D’autre part que doit-il se passer si un tel désaccord entraîne l’impossibilité de former un gouvernement ? Le Président dans ce cas-là, n’est-il pas seul responsable de l’impossibilité de former un gouvernement majoritaire démocratiquement ? Telles sont les questions que posent la situation politique actuelle en Italie. Car au nom de la défense de l’euro et de l’influence des institutions étrangères, Mattarella est prêt à mettre en sourdine l’expression démocratique du pays. Cela, bien évidemment, pose un grave problème institutionnel qui remet en cause le régime politique italien lui-même.

Nous passons d’une crise politique à une crise institutionnelle ouverte, et cette crise, il faut insister encore là-dessus, est le résultat de cette folle construction qu’est l’euro. Car c’est l’euro qui pousse à remettre en cause la légitimité démocratique d’un peuple au nom d’un juridisme étroit qui fait fi de la politique, de la légitimité, de la souveraineté et de l’histoire. Voilà ce que nous observons actuellement en Italie, et là encore, nous devrions observer de près cette crise, si nous ne voulons pas être surpris un jour, de nous réveiller en constatant que la démocratie a disparu, comme le découvre actuellement les Italiens.

Rien d’étonnant, dans ces conditions, à ce que la ligue et le M5S commencent à hausser la voix contre le Président Mattarella, qui s’oppose à la volonté des Italiens, qui est précisément censée être garantie par la Constitution, et à en appeller à la mobilisation des Italiens. Salvini se dit « vraiment en colère » sur facebook et son commentaire est liké par Di Maio, qui affirme par ailleurs devant des journalistes qui lui demandent de commenter que lui aussi est en colère. Le député di Battista, de son côté, considère le veto de Mattarella comme « inacceptable » . Même le parti Fratelli d’Italia, pourtant opposé au nouveau gouvernement, considère également comme inacceptables « les interférences de Mattarella ». La « colline » comme désignent les Italiens la résidence du Président de la République, au Palais Quirinale, sur la plus haute colline de Rome, pourra-t-elle éternellement tenir sa position ?
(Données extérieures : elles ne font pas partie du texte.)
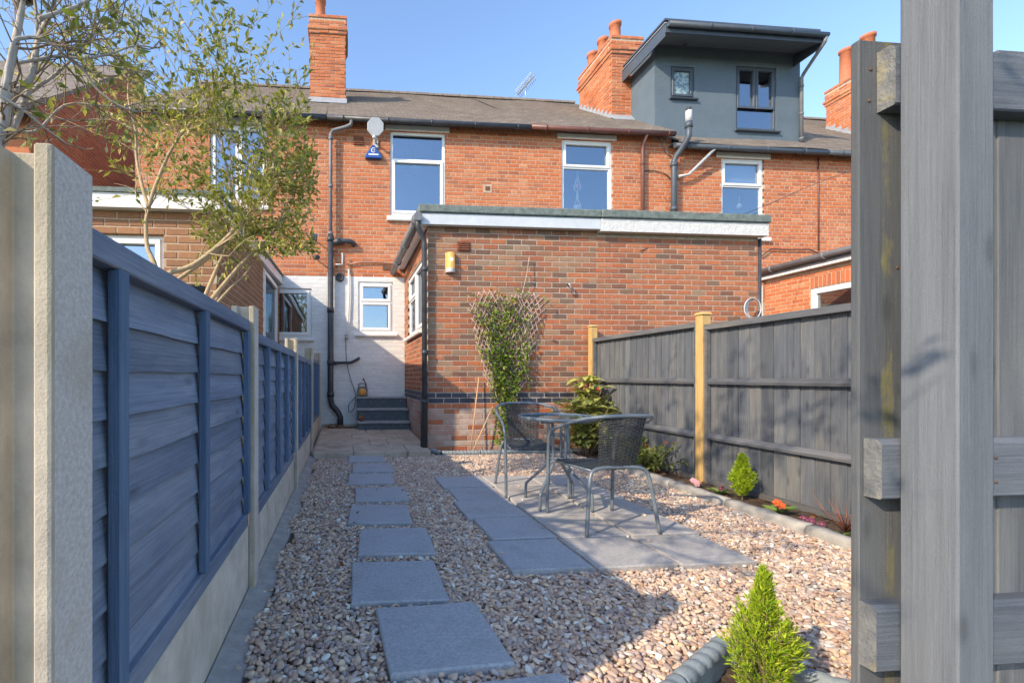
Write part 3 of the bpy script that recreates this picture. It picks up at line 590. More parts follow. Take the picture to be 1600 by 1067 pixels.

Salvini se réunit aujourd’hui à Milan avec son équipe stratégique réduite pour décider de la marche à suivre, mais il menace à nouveau de mettre fin au gouvernement si Savona n’est pas nommé, quitte à refaire des élections puisque son parti ne cesse de monter dans les sondages. Il pourrait ressortir renforcé d’un tel processus, mais le problème démocratique se reposera alors de la même façon à l’automne. Combien de temps cependant, l’interprétation étroite et orientée d’une Constitution démocratique pourra-t-elle servir à priver un peuple de sa volonté démocratique majoritaire, de sa souveraineté, sans mener à des blocages de nature révolutionnaires ?

Voilà la nouvelle question que pose la crise italienne, et de nouveau nous voyons à quel point son évolution devrait intéresser la gauche européenne, puisque bien loin du fascisme fantasmé qu’elle projette pour ne pas faire l’effort de comprendre, c’est bien plutôt à une situation réellement révolutionnaire que pourrait désormais mener la confiscation de la volonté populaire des Italiens au nom de la construction de l’euro.